The Webb Ellis Cup
That is the name the handsome cup carries – the Webb Ellis Cup.
It is a bit of a misnomer. It is named after a clergyman, the Rev. William Ellis, who died in 1872, but was credited with starting the rugby game in 1823.
The crediting happened 68 years after Ellis left Rugby School and 23 years after he died.
There is no record of his having played the game, certainly not of being its founder. His middle name was Webb, his mother's maiden name, but his older brother was plain Thomas Ellis.
There was never an attempt to suggest that Ellis had a double-barrelled name in the way that John Kendall-Carpenter did, the man who chose the trophy and gave it its name.
Kendall-Carpenter, the headmaster of an English public (= private) school was the chairman of the committee organising the 1987 World Cup.
He and Air Commodore Bob Weighill, also a former England forward, set out to find a trophy.

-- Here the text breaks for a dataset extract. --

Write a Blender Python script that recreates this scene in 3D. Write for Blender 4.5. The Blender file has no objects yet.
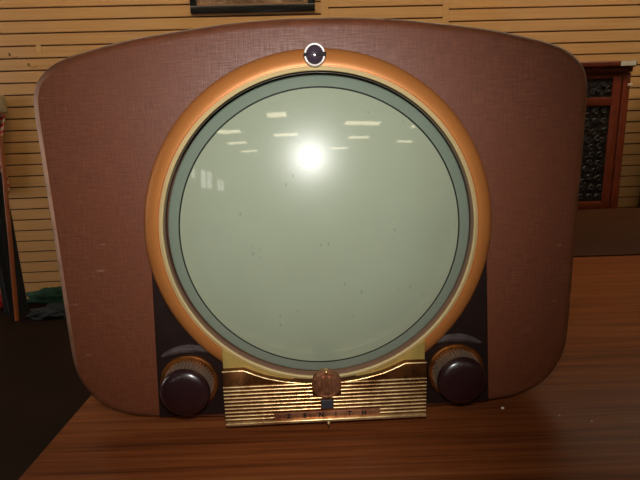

They went to crown jewellers Garrard's of Regent Street, a company which began in 1722.
Kendall-Carpenter explained what he was looking for: "I felt that a Victorian, not a Georgian trophy would be appropriate, made of silver – a masculine metal – rather than gold. The craftsmanship of the period and the beauty of the piece would have to project the past into the present."
And so it came to pass: "At Garrard's, I was told by Richard Jarvis, one of their directors, that they had re-acquired, that very day, a piece of silverware, a copy of a Victorian cup which was made in their own workshop in 1906. When they brought the cup from the vaults, I immediately knew I had found what I was looking for. It was heavy, it was compact, it was handsome."
The 38-centimetre trophy weighs 4,5 kg, is gilded silver and is supported by two cast scroll handles. On one handle there is a head satyr, on the other there is head of a nymph. On the face of the trophy, the words International Rugby Football Board and below that arch The Webb Ellis Cup are engraved.
The Webb Ellis Cup is also referred to (incorrectly) as the "Webb Ellis Trophy" or colloquially as "Bill", a nickname coined by the 1991 World Cup winners, the Wallabies.
There are two official Webb Ellis Cups, which are used interchangeably. One cup is a 1906 trophy made by Carrington and Co. of London, which was a Victorian design of a 1740 cup by Paul de Lamerie and the other is a 1986 replica.
New Zealand were the first winners and are the current holders.
Only four countries have taken possession of it – New Zealand (twice), Australia (twice), South Africa (twice) and England.
Winning that trophy has become the aim of national teams so that rugby, instead of annual seasons, now has seasons which last for four years and climax with the final round of the Rugby World Cup. All rugby eyes will be on Twickenham on 31 October 2015 – millions of eyes.